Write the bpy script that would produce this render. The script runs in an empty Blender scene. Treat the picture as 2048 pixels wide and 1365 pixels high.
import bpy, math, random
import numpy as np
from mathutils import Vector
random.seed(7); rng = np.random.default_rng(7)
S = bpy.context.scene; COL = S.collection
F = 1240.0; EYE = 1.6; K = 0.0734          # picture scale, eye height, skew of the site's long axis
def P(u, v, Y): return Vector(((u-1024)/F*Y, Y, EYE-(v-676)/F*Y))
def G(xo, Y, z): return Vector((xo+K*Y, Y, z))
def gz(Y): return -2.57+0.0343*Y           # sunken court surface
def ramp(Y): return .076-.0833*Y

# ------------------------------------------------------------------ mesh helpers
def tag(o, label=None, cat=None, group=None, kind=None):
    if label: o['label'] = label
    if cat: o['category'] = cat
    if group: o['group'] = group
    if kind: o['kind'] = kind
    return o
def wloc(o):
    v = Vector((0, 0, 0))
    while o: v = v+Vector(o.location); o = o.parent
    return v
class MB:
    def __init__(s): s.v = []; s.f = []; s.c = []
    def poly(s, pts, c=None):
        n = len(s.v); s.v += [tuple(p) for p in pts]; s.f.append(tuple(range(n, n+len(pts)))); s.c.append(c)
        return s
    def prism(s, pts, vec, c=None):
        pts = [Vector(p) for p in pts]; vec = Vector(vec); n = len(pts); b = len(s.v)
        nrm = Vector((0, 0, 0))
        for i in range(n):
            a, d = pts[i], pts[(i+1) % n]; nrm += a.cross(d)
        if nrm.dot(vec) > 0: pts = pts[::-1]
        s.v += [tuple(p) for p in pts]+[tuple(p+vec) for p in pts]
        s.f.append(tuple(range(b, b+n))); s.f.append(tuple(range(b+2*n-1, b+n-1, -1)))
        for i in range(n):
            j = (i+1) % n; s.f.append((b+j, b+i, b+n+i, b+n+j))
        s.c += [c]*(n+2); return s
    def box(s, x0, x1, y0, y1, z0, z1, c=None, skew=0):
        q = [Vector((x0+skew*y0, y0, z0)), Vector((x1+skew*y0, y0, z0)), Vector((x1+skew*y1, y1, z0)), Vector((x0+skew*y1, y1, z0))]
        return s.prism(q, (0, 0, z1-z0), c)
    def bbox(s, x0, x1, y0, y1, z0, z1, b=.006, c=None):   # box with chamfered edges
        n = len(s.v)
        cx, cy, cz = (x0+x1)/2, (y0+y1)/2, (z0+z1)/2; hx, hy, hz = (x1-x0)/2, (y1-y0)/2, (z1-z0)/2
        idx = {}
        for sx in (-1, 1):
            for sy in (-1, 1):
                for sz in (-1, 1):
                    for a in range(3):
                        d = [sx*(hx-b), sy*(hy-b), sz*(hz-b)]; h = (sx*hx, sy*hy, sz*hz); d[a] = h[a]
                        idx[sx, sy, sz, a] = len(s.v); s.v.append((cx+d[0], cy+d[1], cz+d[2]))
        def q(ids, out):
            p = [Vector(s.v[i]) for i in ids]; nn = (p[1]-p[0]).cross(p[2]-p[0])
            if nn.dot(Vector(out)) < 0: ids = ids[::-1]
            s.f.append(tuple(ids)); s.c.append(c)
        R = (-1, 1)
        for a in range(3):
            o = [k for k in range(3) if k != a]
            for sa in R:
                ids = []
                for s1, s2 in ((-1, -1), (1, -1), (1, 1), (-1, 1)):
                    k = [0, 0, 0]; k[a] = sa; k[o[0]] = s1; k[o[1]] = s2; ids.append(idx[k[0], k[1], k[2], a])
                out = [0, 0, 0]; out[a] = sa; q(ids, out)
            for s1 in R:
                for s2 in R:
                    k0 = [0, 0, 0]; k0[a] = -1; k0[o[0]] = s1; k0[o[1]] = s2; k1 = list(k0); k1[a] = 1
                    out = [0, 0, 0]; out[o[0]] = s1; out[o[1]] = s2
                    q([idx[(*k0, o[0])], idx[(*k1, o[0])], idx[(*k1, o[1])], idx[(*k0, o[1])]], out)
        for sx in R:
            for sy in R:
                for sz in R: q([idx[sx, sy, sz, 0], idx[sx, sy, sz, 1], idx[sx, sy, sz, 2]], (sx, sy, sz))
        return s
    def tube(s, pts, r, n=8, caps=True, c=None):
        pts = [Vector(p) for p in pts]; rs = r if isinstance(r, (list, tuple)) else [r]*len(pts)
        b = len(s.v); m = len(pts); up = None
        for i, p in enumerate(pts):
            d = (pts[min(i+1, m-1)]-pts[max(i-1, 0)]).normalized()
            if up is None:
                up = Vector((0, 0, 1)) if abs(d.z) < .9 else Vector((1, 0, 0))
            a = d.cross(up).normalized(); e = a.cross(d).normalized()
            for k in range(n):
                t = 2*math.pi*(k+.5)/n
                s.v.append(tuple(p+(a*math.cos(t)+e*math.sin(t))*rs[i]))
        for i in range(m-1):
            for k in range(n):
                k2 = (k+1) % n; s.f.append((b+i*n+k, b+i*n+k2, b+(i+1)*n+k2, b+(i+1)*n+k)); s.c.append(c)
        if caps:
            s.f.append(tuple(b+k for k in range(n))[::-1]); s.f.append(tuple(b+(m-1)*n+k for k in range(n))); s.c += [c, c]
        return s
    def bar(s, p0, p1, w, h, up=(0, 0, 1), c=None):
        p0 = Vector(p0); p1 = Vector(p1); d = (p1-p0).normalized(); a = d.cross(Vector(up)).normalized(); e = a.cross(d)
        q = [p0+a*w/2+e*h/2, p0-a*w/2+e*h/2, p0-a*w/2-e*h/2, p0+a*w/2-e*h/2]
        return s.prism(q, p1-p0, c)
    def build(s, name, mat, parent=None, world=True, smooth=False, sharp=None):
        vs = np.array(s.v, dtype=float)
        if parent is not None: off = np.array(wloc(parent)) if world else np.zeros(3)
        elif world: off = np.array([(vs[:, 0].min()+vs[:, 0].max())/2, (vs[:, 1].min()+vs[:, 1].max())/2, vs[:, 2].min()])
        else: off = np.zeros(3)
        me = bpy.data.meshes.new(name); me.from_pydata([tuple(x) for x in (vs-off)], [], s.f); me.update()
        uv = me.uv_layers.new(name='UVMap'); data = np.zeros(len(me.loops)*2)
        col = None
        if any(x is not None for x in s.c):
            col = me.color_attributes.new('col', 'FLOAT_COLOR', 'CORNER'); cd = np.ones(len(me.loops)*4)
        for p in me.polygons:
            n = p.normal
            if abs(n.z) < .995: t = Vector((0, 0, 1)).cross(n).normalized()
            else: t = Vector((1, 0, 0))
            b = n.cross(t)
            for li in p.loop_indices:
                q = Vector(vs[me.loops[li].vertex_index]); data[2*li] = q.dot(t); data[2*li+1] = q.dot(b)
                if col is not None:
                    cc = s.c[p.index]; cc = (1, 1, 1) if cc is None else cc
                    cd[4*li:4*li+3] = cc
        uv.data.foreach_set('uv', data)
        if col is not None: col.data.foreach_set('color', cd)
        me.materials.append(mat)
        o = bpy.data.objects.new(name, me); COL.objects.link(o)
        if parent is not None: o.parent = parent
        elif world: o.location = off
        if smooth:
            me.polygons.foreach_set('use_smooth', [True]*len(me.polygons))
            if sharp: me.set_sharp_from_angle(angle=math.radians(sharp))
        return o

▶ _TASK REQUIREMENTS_
Look back over the material above and state how many lines hold the word "scene". Write the number and nothing else.

▶ _SOLUTION TO THIS PROBLEM_
2